Posted by The Revolution is Coming at 2009-04-11 02:27
Americans are being systematically stripped of their rights. Just as Franklin stated, they start out small (No smoking except in designated areas. Mind if we stop you and check to see if you're licensed, insured, and sober? Okay, now just allow us to implant this chip in your body to track your every movement and *cough* control your brainwaves *cough* No big deal really, everyone's getting one.)and end up trampling all of the freedoms that our forefathers bled and died for. The sad fact of it is, the great majority of Americans today are too lazy and complacent to do anything about it. Our votes don't count, so we don't vote. Protesting paints a picture of the protester as a flag burning hippie lunatic, so no one does anything except complain. If we don't rise up and combat this Leviathan soon, it will grow out of control and become the end of us all...
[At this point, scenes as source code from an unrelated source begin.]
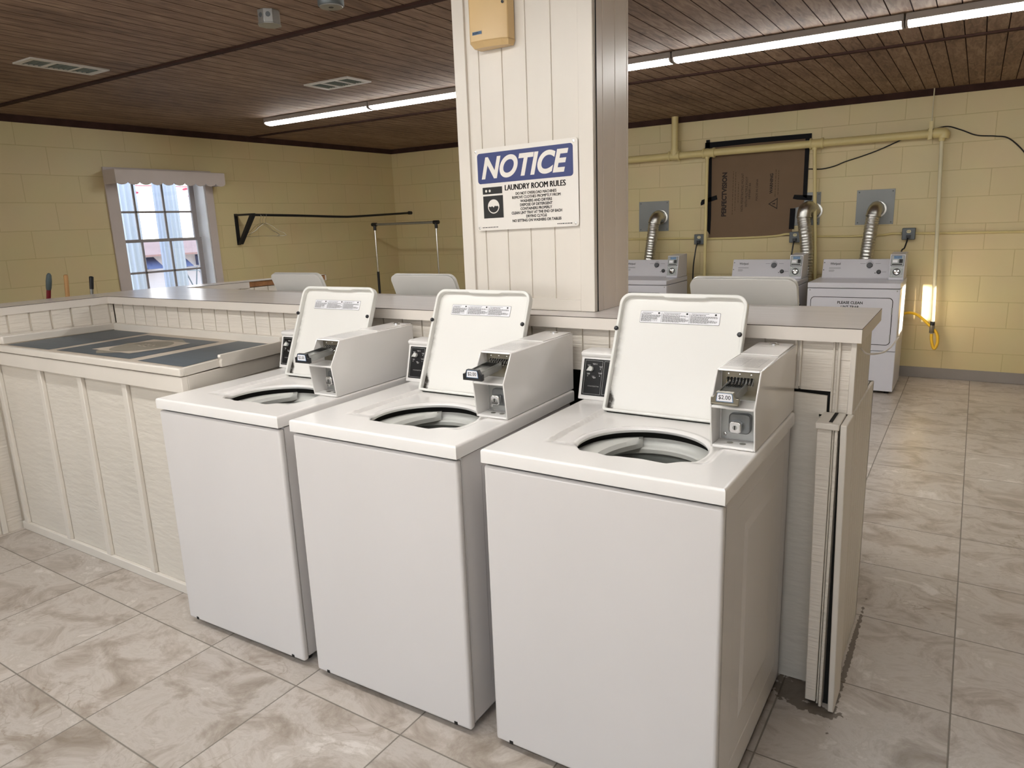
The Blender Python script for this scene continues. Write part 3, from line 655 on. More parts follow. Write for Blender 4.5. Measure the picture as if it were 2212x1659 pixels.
# ---------------------------------------------------------------- pillar
pl = thing('pillar', (-.38, 1.05, HC+.001), 'square cream panelled pillar rising from the counter to the ceiling', 'pillar')
z0, z1 = HC+.0015, ZC-.001
mb = MB(); siding(mb, (-.631, .912, 0), (1, 0, 0), (0, -1, 0), .49, z0, z1, M_pillar, .107, .008, .005, .058); mb.build('front_panelling', pl, smooth=False)
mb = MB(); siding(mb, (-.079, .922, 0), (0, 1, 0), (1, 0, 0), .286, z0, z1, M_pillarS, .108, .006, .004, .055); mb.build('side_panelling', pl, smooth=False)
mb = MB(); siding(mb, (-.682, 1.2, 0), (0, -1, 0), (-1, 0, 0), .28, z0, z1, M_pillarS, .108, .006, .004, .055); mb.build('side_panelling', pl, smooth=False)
mb = MB(); siding(mb, (-.085, 1.208, 0), (-1, 0, 0), (0, 1, 0), .595, z0, z1, M_pillar, .107, .006, .004, .07); mb.build('rear_panelling', pl, smooth=False)
for x0, x1 in ((-.686, -.631), (-.141, -.082)):
    mb = MB(); mb.box(x0, x1, .901, .92, z0, z1, M_pillar); mb.build('corner_board', pl, bevel=.002)
mb = MB(); mb.box(-.6305, -.1415, .903, .918, z0, z0+.045, M_pillar); mb.build('bottom_rail', pl, bevel=.002)
mb = MB(); mb.box(-.081, -.0775, .9215, .925, z0, z1, M_dark); mb.build('shadow_gap', pl)

# sign
ca, sa = cos(.017), sin(.017)
sg = thing('notice_sign', (-.372, .905, 1.54), 'white NOTICE laundry room rules sign with blue header screwed to the pillar', 'sign')
P = V(-.603, .9, 1.5395); u = V(ca, 0, sa); vv = V(-sa*.3, 0, 1).normalized(); nn = V(0, -1, 0); W, H = .461, .3165
mb = MB(); pts = [P+u*a+vv*b for a, b in rrect(0, W, 0, H, .012)]; mb.ext(pts, (0, -.002, 0), M_signw); plate_mb = mb
P = P+V(0, -.002, 0)
def R2(u0, u1, v0, v1): return u0*W, u1*W, (1-v1)*H, (1-v0)*H
mb = MB()
x0, x1, y0, y1 = R2(.025, .957, .056, .424)
mb.poly(P, u, vv, nn, rrect(x0, x1, y0, y1, .012), M_signb, .0005); mb.build('header_panel', sg)
mb = MB(); mb.text('NOTICE', P, u, vv, nn, .065*W, (1-.372)*H, .853*W, .268*H, M_signw, bold=.035, shear=.28, lift=.0011); mb.build('header_lettering', sg)
mb = plate_mb; mb.text('LAUNDRY ROOM RULES', P, u, vv, nn, .30*W, (1-.527)*H, .585*W, .068*H, M_ink, bold=.045)
for k_, (s_, c_, w_) in enumerate((('DO NOT OVERLOAD MACHINES', .574, .393), ('REMOVE CLOTHES PROMPTLY FROM', .62, .466), ('WASHERS AND DRYERS', .667, .308), ('DISPOSE OF DETERGENT', .713, .315), ('CONTAINERS PROPERLY', .76, .308), ('CLEAN LINT TRAY AT THE END OF EACH', .806, .489), ('DRYING CLYCLE', .852, .2), ('NO SITTING ON WASHERS OR TABLES', .90, .475))):
    mb.text(s_, P, u, vv, nn, (.602-w_/2)*W, (1-c_-.016)*H, w_*W, .034*H, M_ink, bold=.035)
for a, b_ in ((.05, .215), (.80, .935)):
    x = a
    while x < b_:
        q = random.uniform(.008, .02); mb.strip(P, u, vv, nn, x*W, (x+q)*W, .032*H, .042*H, M_ink); x += q+.005
mb.build('sign_plate', sg)
mb = MB()
x0, x1, y0, y1 = R2(.068, .27, .471, .555); mb.strip(P, u, vv, nn, x0, x1, y0, y1, M_ink)
x0, x1, y0, y1 = R2(.070, .275, .577, .85); mb.strip(P, u, vv, nn, x0, x1, y0, y1, M_ink)
for cu_ in (.105, .142): mb.poly(P, u, vv, nn, [(cu_*W+.0048*cos(i*pi/8), (1-.515)*H+.0052*sin(i*pi/8)) for i in range(16)], M_signw, .0012)
cx, cy, rr = .176*W, (1-.708)*H, .0275
mb.poly(P, u, vv, nn, [(cx+rr*cos(i*pi/16), cy+rr*sin(i*pi/16)) for i in range(32)], M_signw, .0012)
r2 = rr*.86; pts = [(cx+r2*cos(a), cy+r2*sin(a)) for a in [pi+.1+i*(pi-.2)/20 for i in range(21)]]
pts += [(cx+r2*.75, cy+.002), (cx+r2*.5, cy+.000), (cx+r2*.3, cy+.003), (cx, cy-.004), (cx-r2*.3, cy+.002), (cx-r2*.55, cy-.002), (cx-r2*.8, cy+.001)]
mb.poly(P, u, vv, nn, pts, M_ink, .0017)
mb.build('washer_pictogram', sg)
for a, b in ((.015, .965), (.965, .962), (.02, .035), (.97, .035)):
    mb = MB(); mb.lathe([(.0052, 0), (.0045, .002), (0, .003)], P+u*a*W+vv*b*H, M_chrome, 14, ax=(0, -1, 0)); mb.build('screw', sg)

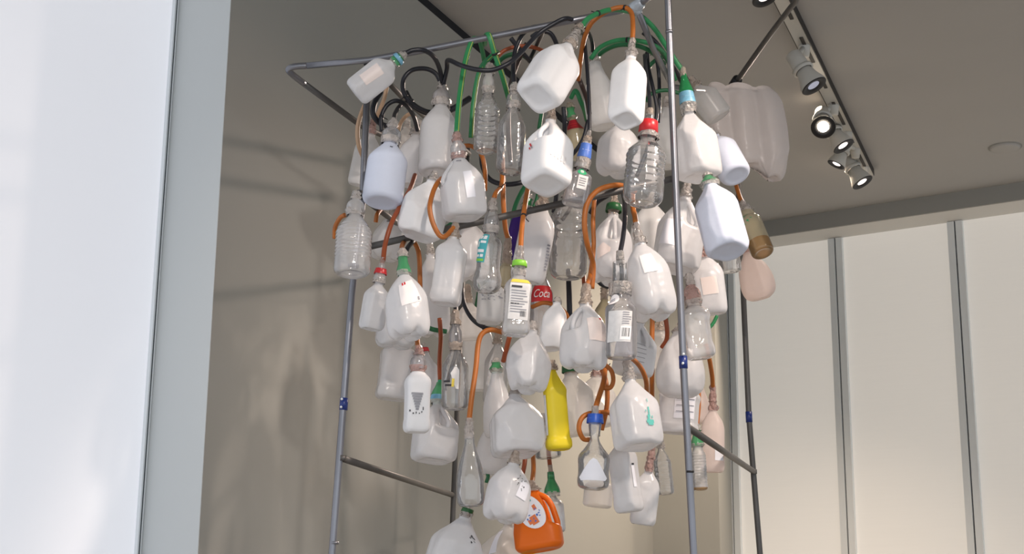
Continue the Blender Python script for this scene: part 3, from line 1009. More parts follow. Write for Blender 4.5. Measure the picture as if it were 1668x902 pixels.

Posted by Txtrubie at 2009-06-28 19:46
I would like to see the sobriety check points in Texas. I think there should be strict guidlines on what the officer can and cannot due. The purpose of the checkpoint is to deter drunk driving and get the drunks off the road. There is no reason to identify a driver to see if his license is suspended or to verify that he has insurance. That is not the purpose of the checkpoint. Officers take advantage of a good tool and then it gets taken away. As a police officer I can usually determine if a driver is intoxicated at first contact. The officers at the checkpoints should make a short 30 second contact and determine if probably cause exist to further their investigation. If no impairment is detected the drive should be released without having to show identification or insurance. The purpose is not to write tickets as I have read that officers are doing. This is to prevent loss of life due to dwi accidents. By the way Harris county is the leader in dwi fatalities in the nation.